On Behalf of | Dec 16, 2014 | Firm News

There are many reasons not to drink and drive, but now we’ll give you one more. As part of President Obama’s executive action on immigration reform, the Department of Homeland Security has a new set of civil immigration enforcement priorities. The new priorities are divided into Tier 1, Tier 2, and Tier 3 priorities from highest to lowest. Tier 1 includes suspected terrorists, gang members, aggravated felons, and other top priorities for removal. Tier 2 includes individuals convicted of three or more misdemeanors, excluding minor traffic-related crimes, as well as individuals convicted of any one “significant misdemeanor.” Under the new memo, “driving under the influence” is considered a “significant misdemeanor.” Thus, a single DUI conviction could potentially make you a Tier 2 priority for removal enforcement purposes. Tier 3 encompasses individuals who have been ordered removed since January 1, 2014.

The prioritization of immigration enforcement against individuals with DUI convictions is significant because the Immigration and Nationality Act does not explicitly make a DUI conviction a deportable offense. Thus, under current law, an individual cannot be placed into removal proceedings as a result of a DUI conviction unless the conviction also constitutes a “crime involving moral turpitude” or an aggravated felony, which is rare. While the memo does not change the law, it does mean that Immigration & Customs Enforcement (“ICE”) will be significantly less likely to exercise prosecutorial discretion by declining to push for removal in cases involving individuals with DUI convictions. In other words, if you are undocumented or removable for any other reasons and you have a DUI conviction, ICE is likely going to push for removal in your case.

Further, the consecutively issued memo on the soon-to-be established deferred actions for parents of U.S. citizen and lawful permanent resident children (“DAPA”), which we discussed in a previous blog post, also indicates that individuals with a conviction for a DUI or any other significant misdemeanor may not qualify for the new benefit.

If you have been arrested for or charged with a DUI and you are not a citizen, you should consult with our criminal legal team immediately to minimize the consequences for your immigration status. The benefit of working with Wilson Law Group is that our criminal and immigration attorneys work together to achieve the optimum result in your case.

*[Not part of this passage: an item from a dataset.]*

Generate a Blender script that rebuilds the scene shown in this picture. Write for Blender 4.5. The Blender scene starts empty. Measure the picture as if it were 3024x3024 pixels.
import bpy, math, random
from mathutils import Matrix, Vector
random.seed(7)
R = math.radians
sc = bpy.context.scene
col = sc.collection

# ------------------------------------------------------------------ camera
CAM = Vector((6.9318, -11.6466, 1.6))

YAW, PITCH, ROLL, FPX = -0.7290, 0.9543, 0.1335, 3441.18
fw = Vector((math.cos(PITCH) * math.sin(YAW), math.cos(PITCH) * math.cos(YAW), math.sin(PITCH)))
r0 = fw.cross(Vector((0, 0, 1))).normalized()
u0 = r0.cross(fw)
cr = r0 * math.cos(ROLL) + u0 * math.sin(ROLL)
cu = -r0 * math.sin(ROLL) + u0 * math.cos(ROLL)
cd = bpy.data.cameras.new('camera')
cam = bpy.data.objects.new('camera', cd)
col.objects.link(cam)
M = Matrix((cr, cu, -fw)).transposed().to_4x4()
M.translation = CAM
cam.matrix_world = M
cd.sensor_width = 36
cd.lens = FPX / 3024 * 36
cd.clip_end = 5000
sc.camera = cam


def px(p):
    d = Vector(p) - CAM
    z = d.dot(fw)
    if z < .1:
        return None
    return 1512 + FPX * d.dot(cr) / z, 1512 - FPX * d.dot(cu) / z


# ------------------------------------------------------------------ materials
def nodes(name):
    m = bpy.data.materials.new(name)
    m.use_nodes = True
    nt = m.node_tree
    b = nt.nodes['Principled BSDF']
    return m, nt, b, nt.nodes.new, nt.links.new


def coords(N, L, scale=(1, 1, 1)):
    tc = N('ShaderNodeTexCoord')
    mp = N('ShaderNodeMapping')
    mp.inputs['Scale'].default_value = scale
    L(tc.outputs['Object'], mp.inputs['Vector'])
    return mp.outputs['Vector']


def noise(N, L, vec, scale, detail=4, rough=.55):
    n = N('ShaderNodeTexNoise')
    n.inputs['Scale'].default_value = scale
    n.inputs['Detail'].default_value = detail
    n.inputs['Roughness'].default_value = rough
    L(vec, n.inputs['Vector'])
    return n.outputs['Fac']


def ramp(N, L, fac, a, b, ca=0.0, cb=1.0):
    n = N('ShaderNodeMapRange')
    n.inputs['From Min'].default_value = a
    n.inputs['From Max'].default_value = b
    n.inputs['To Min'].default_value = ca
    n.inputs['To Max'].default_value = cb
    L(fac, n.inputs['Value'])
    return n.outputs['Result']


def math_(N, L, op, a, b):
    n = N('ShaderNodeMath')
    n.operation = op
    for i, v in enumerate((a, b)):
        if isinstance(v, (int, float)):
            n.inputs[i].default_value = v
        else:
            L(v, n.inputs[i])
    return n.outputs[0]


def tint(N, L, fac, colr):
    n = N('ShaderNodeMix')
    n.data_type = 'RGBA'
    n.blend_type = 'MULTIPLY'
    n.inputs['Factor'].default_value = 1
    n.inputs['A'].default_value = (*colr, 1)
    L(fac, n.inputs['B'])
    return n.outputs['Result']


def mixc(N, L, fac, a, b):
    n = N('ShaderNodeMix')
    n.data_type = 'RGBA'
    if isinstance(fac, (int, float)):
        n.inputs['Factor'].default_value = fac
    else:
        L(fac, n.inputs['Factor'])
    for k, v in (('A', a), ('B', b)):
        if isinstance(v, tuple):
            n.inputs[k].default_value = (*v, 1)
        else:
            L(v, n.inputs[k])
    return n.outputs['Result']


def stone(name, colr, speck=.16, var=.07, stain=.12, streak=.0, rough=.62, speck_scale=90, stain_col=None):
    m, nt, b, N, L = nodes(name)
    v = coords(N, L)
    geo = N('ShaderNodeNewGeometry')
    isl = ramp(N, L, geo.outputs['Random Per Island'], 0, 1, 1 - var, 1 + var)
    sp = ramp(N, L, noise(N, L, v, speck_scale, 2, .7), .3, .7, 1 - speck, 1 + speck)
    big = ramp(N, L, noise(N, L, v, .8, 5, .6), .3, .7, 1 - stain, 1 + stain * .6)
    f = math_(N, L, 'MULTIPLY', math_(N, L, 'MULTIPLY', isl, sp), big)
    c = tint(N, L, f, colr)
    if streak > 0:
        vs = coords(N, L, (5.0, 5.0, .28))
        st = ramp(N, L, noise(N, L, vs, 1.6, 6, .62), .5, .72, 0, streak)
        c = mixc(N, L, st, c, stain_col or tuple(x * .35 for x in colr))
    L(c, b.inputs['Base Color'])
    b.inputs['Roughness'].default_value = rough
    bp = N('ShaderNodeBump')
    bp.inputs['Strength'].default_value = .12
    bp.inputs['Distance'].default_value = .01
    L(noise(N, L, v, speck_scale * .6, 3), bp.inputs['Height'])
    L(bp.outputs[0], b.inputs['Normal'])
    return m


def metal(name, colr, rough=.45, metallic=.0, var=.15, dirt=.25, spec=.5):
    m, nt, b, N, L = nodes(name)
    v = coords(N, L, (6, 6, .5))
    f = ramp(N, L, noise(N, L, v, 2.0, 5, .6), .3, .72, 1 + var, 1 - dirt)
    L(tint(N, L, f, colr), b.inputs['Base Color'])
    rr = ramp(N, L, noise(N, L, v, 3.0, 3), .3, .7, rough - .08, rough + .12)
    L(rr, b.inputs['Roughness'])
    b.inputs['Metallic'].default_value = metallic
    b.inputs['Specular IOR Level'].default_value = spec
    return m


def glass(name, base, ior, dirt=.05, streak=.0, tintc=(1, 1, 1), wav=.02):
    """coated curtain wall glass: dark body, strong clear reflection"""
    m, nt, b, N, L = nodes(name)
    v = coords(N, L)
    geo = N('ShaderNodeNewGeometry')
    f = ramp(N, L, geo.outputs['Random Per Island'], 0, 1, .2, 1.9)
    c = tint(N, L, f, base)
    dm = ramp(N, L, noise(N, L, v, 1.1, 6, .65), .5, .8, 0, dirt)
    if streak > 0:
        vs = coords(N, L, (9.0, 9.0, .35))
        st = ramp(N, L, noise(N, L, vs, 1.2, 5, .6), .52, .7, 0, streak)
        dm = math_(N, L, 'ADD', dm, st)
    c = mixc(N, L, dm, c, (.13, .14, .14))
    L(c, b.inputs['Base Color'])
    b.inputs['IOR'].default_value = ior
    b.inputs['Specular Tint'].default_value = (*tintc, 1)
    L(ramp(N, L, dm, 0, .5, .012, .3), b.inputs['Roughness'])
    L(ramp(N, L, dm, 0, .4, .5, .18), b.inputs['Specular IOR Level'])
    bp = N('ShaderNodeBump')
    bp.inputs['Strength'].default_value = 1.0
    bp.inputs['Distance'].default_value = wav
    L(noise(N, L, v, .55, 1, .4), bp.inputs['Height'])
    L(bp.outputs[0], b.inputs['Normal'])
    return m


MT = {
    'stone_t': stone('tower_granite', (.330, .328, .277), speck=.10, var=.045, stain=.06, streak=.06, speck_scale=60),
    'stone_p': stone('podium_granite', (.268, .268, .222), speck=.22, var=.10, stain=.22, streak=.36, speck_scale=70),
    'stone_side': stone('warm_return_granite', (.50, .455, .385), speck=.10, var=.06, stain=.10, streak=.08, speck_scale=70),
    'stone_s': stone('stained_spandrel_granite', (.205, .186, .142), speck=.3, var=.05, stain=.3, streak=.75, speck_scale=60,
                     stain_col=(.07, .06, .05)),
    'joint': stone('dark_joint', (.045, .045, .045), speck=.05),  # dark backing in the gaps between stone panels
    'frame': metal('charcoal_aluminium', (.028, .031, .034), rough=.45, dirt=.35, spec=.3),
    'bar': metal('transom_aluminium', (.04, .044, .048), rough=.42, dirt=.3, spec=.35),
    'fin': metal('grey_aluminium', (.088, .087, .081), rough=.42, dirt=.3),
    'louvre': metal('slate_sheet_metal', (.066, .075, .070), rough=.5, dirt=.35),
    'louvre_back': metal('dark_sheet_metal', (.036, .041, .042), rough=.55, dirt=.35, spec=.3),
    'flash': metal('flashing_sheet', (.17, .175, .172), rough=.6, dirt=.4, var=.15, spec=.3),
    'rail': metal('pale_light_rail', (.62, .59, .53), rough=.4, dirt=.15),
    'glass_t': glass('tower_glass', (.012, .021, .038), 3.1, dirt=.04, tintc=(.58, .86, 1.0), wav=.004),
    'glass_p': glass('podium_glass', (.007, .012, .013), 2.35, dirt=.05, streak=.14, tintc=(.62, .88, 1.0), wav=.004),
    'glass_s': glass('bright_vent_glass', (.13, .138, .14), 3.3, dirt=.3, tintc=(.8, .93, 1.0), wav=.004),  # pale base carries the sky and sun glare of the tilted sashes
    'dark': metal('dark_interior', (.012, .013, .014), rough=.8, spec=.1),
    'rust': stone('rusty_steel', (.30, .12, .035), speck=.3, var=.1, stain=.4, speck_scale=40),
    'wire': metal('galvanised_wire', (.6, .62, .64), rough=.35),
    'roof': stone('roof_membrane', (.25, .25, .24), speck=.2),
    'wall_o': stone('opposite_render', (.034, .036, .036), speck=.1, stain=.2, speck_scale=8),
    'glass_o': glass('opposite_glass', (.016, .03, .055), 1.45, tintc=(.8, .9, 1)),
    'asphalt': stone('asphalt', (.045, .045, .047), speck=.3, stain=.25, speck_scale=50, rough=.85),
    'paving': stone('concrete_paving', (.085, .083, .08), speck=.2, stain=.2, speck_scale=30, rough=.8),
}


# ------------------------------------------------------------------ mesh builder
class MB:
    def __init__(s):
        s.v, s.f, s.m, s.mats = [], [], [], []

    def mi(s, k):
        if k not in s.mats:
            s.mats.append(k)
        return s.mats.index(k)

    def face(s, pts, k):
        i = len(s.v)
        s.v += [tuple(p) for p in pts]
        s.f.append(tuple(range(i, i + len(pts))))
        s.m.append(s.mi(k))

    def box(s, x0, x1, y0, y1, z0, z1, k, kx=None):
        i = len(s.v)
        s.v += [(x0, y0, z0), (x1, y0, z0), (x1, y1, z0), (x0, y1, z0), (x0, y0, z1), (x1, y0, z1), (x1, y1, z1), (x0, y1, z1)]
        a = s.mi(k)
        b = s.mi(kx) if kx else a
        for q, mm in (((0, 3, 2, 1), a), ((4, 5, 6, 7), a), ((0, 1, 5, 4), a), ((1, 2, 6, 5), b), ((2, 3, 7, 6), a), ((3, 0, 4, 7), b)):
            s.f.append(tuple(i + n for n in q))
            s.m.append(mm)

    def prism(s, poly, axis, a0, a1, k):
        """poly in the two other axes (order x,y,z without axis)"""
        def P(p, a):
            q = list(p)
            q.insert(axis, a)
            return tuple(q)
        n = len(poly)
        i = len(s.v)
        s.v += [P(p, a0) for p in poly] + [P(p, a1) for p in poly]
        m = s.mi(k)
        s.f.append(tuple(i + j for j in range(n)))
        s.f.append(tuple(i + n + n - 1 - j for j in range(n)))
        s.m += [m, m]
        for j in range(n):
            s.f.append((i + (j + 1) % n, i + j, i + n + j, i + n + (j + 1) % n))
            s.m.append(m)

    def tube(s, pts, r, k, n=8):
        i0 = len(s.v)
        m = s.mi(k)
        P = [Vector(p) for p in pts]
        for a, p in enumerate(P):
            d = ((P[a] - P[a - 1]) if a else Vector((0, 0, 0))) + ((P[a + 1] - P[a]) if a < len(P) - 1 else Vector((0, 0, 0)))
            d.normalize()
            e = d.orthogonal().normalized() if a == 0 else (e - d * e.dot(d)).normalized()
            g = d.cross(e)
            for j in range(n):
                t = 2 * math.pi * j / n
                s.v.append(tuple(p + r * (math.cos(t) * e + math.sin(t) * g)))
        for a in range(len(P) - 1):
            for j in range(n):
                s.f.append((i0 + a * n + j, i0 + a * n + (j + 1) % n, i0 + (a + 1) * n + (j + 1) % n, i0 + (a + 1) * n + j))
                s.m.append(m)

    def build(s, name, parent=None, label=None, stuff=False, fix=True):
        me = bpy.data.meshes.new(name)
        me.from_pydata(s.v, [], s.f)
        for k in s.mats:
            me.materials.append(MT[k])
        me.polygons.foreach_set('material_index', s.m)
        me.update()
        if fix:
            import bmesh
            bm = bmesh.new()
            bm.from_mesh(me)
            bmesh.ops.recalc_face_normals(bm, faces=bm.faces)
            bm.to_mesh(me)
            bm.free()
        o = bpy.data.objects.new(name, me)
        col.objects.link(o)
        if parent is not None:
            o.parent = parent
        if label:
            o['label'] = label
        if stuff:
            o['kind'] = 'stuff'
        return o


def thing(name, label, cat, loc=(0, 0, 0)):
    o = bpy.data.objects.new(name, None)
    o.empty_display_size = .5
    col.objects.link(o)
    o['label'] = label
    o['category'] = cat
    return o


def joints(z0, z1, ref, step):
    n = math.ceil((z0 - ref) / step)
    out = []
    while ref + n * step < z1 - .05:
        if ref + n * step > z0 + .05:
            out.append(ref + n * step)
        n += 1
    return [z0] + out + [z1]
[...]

If you already have a DUI conviction, don’t despair quite yet. For one, it’s too early to tell how the Department of Homeland Security (“DHS”) will implement the memo when it comes to enforcement and the DAPA program. DHS may not treat all DUIs alike. For example, DHS may take into account the age of the conviction and evidence of rehabilitation. More importantly, the new removal priorities do not mean that you will be automatically deported. You should still have the opportunity to seek relief from deportation in the form of cancellation of removal, asylum, adjustment of status, etc. If you are placed into removal proceedings, you should always discuss the specific facts of your case and your relief options with an experienced immigration attorney.